Sadly, it does not occur to a five year old that I Love Lucy is fictional, the characters I adored were just actors, and, above all, I was watching something that was filmed in the 1950s, all the while believing it was present day. On my eighth birthday, when no present showed up on my front doorstep, my parents finally broke the horrible news to me.

It seems crazy, I know. But think about it. The internet was just becoming popular, so the thought a present-day eight year old would have to Google “I Love Lucy” or “Lucille Ball” never occurred to me, nor would I have known how to do so. I was entertained entirely by my imagination and the “facts” that were presented to me. I was heartbroken, to say the least, so much so that a few years later when the truth about Santa Claus came to light I was completely unfazed.

After the initial shock had worn off, I welcomed Lucy back into my life and began watching the entire series from start to finish and actually doing some research about the woman I had called my best friend for the first eight years of my life. I can confidently say after all these years that Lucille Ball and I Love Lucy have somehow, some way, always been an important part of my life. I have seen every episode of her many television series multiple times, each time appreciating the comedy in a new way. I wrote my college admission essay on her, which proved to be unique and interesting enough to help get me into my top choice school. As a young woman in her twenties, I have grown to respect and admire her even more so than I did as a child, but for very different reasons.

Recently, I was watching a documentary about Lucille Ball’s life in the entertainment industry from beginning to end. I was astounded by what I learned.

Not only did she play a huge role in the day-to-day operations of filming I Love Lucy, but she was Vice President of Desilu Productions until she bought out her then-husband Desi Arnaz and took complete ownership of the company. This made her the first female CEO in history.

She was the first woman to be pregnant on television and was groundbreaking in the sense that she portrayed a multi-ethnic relationship. These are two things that had never been done on television before. Most importantly, she persevered through any at all adversity that came her way, from the very start when she was sent away from drama school after being told she had no talent, to her CEO days as she overcame countless obstacles to pave the way for powerful women in Hollywood on and off the screen.

When she was honored at the 1986 Kennedy Center Honors, actresses Bea Arthur, Valerie Harper and Pam Dawber, who were all known for their television show roles, performed a song paying tribute to “Lucy” and thanking her for making a place for women in movies and television. How many of our favorite actresses from past and present would be nonexistent if she had not persevered? She proved that beautiful women had more to offer the entertainment industry than sex appeal and glamour. She was gorgeous, fearless, unwavering in her pursuit of success, and of course, funny. After watching The Golden Globes this week, it is more apparent now than ever the power of women in the entertainment industry and it all traces back to those who laid the foundation, like Lucille Ball.

We can all learn some lessons from Lucy other than how (not) to do a T.V. commercial, connive your way into a show, or meet movie stars.
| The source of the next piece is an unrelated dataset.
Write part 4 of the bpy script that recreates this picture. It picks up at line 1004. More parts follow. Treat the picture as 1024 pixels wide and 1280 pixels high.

She showed me that you must fiercely pursue your passions, even when the world does everything in its power to drag you down. Your time will come. She taught me that making people laugh is powerful and that there can be comedy found everywhere in life if one takes the time to stop and notice. Don’t be afraid and don’t be embarrassed by who you really are, because that person can make a difference. It is okay to be a little eccentric. Although I had to give her up as my best childhood friend, Lucille Ball has continued to impact my life at every stage in more ways than I can count. The most comforting and hopeful thing about all of this is that I know she will continue to inspire others for generations to come and that the laughter she gave the world will truly never end.